-- start of Data provided --

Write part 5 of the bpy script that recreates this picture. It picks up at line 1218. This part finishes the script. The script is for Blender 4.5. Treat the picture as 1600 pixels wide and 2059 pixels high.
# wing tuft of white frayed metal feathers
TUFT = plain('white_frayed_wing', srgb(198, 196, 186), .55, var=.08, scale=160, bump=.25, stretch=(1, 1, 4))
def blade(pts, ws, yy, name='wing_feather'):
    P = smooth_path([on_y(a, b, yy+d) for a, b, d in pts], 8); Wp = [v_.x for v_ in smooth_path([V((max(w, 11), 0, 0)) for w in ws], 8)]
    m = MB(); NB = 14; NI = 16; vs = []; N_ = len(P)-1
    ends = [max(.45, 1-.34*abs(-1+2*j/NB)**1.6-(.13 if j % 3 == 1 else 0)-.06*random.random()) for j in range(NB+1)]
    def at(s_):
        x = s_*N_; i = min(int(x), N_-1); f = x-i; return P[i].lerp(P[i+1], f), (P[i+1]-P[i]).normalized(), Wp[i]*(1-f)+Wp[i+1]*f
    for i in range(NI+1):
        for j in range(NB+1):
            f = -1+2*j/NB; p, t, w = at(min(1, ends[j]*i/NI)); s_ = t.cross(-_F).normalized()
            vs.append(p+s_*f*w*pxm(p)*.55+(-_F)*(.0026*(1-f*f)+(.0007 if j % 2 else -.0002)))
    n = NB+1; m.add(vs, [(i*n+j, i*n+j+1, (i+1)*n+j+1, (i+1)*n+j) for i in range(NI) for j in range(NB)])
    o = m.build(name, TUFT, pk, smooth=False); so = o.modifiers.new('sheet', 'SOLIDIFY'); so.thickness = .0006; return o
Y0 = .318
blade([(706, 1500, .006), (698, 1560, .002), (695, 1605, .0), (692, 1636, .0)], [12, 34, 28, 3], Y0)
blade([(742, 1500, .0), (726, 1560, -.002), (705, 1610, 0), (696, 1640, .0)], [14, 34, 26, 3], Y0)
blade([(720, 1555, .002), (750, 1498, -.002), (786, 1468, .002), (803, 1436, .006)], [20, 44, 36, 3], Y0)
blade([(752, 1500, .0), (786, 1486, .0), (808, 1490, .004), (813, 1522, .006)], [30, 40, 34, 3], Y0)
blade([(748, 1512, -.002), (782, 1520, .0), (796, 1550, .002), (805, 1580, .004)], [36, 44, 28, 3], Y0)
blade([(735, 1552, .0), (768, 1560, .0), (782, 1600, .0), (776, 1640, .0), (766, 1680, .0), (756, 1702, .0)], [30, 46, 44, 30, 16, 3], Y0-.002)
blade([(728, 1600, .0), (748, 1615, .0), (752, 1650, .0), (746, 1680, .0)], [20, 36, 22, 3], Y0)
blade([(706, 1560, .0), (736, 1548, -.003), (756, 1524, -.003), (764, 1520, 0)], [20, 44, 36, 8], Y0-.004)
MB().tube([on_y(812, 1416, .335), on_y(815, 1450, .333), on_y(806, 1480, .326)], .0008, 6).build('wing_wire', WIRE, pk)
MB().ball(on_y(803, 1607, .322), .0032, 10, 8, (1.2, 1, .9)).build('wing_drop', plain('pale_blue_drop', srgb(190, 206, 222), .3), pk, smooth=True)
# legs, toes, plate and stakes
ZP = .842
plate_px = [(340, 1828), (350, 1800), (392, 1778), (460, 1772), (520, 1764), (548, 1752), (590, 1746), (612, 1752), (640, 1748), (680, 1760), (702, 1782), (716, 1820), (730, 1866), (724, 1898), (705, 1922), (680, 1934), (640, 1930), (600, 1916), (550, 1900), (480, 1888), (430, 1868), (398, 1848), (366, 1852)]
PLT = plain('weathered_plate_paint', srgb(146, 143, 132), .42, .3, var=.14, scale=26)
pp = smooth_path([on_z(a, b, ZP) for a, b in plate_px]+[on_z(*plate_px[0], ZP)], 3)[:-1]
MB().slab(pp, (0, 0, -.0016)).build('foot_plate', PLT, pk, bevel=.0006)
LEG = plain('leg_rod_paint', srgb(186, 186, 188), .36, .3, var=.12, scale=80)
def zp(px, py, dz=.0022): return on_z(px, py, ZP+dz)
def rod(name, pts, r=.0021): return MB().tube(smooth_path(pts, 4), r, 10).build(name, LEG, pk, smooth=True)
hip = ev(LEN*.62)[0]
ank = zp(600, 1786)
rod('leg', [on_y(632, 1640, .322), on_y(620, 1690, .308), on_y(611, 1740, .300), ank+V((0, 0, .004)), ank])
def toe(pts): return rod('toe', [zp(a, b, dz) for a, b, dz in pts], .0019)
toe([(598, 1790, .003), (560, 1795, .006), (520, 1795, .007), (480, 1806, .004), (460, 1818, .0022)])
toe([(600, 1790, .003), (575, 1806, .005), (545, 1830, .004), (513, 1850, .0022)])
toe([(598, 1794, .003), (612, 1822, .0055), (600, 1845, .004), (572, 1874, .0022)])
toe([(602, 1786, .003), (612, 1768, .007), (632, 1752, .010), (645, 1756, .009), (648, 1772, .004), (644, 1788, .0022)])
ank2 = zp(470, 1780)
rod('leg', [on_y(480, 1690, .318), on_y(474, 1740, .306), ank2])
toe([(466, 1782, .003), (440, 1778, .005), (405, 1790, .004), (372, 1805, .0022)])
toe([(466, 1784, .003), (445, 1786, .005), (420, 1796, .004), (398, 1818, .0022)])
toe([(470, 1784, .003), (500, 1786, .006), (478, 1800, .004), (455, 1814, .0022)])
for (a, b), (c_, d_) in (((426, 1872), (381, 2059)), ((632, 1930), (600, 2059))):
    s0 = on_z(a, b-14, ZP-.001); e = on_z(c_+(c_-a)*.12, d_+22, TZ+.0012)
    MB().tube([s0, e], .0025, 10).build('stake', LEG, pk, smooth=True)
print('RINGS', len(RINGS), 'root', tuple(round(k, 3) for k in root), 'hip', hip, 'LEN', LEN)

-- end of Data provided --

● **To do**:
The listing above should be transcribed in full, exactly as written.

● **Correct output**:
Write part 5 of the bpy script that recreates this picture. It picks up at line 1218. This part finishes the script. The script is for Blender 4.5. Treat the picture as 1600 pixels wide and 2059 pixels high.
# wing tuft of white frayed metal feathers
TUFT = plain('white_frayed_wing', srgb(198, 196, 186), .55, var=.08, scale=160, bump=.25, stretch=(1, 1, 4))
def blade(pts, ws, yy, name='wing_feather'):
    P = smooth_path([on_y(a, b, yy+d) for a, b, d in pts], 8); Wp = [v_.x for v_ in smooth_path([V((max(w, 11), 0, 0)) for w in ws], 8)]
    m = MB(); NB = 14; NI = 16; vs = []; N_ = len(P)-1
    ends = [max(.45, 1-.34*abs(-1+2*j/NB)**1.6-(.13 if j % 3 == 1 else 0)-.06*random.random()) for j in range(NB+1)]
    def at(s_):
        x = s_*N_; i = min(int(x), N_-1); f = x-i; return P[i].lerp(P[i+1], f), (P[i+1]-P[i]).normalized(), Wp[i]*(1-f)+Wp[i+1]*f
    for i in range(NI+1):
        for j in range(NB+1):
            f = -1+2*j/NB; p, t, w = at(min(1, ends[j]*i/NI)); s_ = t.cross(-_F).normalized()
            vs.append(p+s_*f*w*pxm(p)*.55+(-_F)*(.0026*(1-f*f)+(.0007 if j % 2 else -.0002)))
    n = NB+1; m.add(vs, [(i*n+j, i*n+j+1, (i+1)*n+j+1, (i+1)*n+j) for i in range(NI) for j in range(NB)])
    o = m.build(name, TUFT, pk, smooth=False); so = o.modifiers.new('sheet', 'SOLIDIFY'); so.thickness = .0006; return o
Y0 = .318
blade([(706, 1500, .006), (698, 1560, .002), (695, 1605, .0), (692, 1636, .0)], [12, 34, 28, 3], Y0)
blade([(742, 1500, .0), (726, 1560, -.002), (705, 1610, 0), (696, 1640, .0)], [14, 34, 26, 3], Y0)
blade([(720, 1555, .002), (750, 1498, -.002), (786, 1468, .002), (803, 1436, .006)], [20, 44, 36, 3], Y0)
blade([(752, 1500, .0), (786, 1486, .0), (808, 1490, .004), (813, 1522, .006)], [30, 40, 34, 3], Y0)
blade([(748, 1512, -.002), (782, 1520, .0), (796, 1550, .002), (805, 1580, .004)], [36, 44, 28, 3], Y0)
blade([(735, 1552, .0), (768, 1560, .0), (782, 1600, .0), (776, 1640, .0), (766, 1680, .0), (756, 1702, .0)], [30, 46, 44, 30, 16, 3], Y0-.002)
blade([(728, 1600, .0), (748, 1615, .0), (752, 1650, .0), (746, 1680, .0)], [20, 36, 22, 3], Y0)
blade([(706, 1560, .0), (736, 1548, -.003), (756, 1524, -.003), (764, 1520, 0)], [20, 44, 36, 8], Y0-.004)
MB().tube([on_y(812, 1416, .335), on_y(815, 1450, .333), on_y(806, 1480, .326)], .0008, 6).build('wing_wire', WIRE, pk)
MB().ball(on_y(803, 1607, .322), .0032, 10, 8, (1.2, 1, .9)).build('wing_drop', plain('pale_blue_drop', srgb(190, 206, 222), .3), pk, smooth=True)
# legs, toes, plate and stakes
ZP = .842
plate_px = [(340, 1828), (350, 1800), (392, 1778), (460, 1772), (520, 1764), (548, 1752), (590, 1746), (612, 1752), (640, 1748), (680, 1760), (702, 1782), (716, 1820), (730, 1866), (724, 1898), (705, 1922), (680, 1934), (640, 1930), (600, 1916), (550, 1900), (480, 1888), (430, 1868), (398, 1848), (366, 1852)]
PLT = plain('weathered_plate_paint', srgb(146, 143, 132), .42, .3, var=.14, scale=26)
pp = smooth_path([on_z(a, b, ZP) for a, b in plate_px]+[on_z(*plate_px[0], ZP)], 3)[:-1]
MB().slab(pp, (0, 0, -.0016)).build('foot_plate', PLT, pk, bevel=.0006)
LEG = plain('leg_rod_paint', srgb(186, 186, 188), .36, .3, var=.12, scale=80)
def zp(px, py, dz=.0022): return on_z(px, py, ZP+dz)
def rod(name, pts, r=.0021): return MB().tube(smooth_path(pts, 4), r, 10).build(name, LEG, pk, smooth=True)
hip = ev(LEN*.62)[0]
ank = zp(600, 1786)
rod('leg', [on_y(632, 1640, .322), on_y(620, 1690, .308), on_y(611, 1740, .300), ank+V((0, 0, .004)), ank])
def toe(pts): return rod('toe', [zp(a, b, dz) for a, b, dz in pts], .0019)
toe([(598, 1790, .003), (560, 1795, .006), (520, 1795, .007), (480, 1806, .004), (460, 1818, .0022)])
toe([(600, 1790, .003), (575, 1806, .005), (545, 1830, .004), (513, 1850, .0022)])
toe([(598, 1794, .003), (612, 1822, .0055), (600, 1845, .004), (572, 1874, .0022)])
toe([(602, 1786, .003), (612, 1768, .007), (632, 1752, .010), (645, 1756, .009), (648, 1772, .004), (644, 1788, .0022)])
ank2 = zp(470, 1780)
rod('leg', [on_y(480, 1690, .318), on_y(474, 1740, .306), ank2])
toe([(466, 1782, .003), (440, 1778, .005), (405, 1790, .004), (372, 1805, .0022)])
toe([(466, 1784, .003), (445, 1786, .005), (420, 1796, .004), (398, 1818, .0022)])
toe([(470, 1784, .003), (500, 1786, .006), (478, 1800, .004), (455, 1814, .0022)])
for (a, b), (c_, d_) in (((426, 1872), (381, 2059)), ((632, 1930), (600, 2059))):
    s0 = on_z(a, b-14, ZP-.001); e = on_z(c_+(c_-a)*.12, d_+22, TZ+.0012)
    MB().tube([s0, e], .0025, 10).build('stake', LEG, pk, smooth=True)
print('RINGS', len(RINGS), 'root', tuple(round(k, 3) for k in root), 'hip', hip, 'LEN', LEN)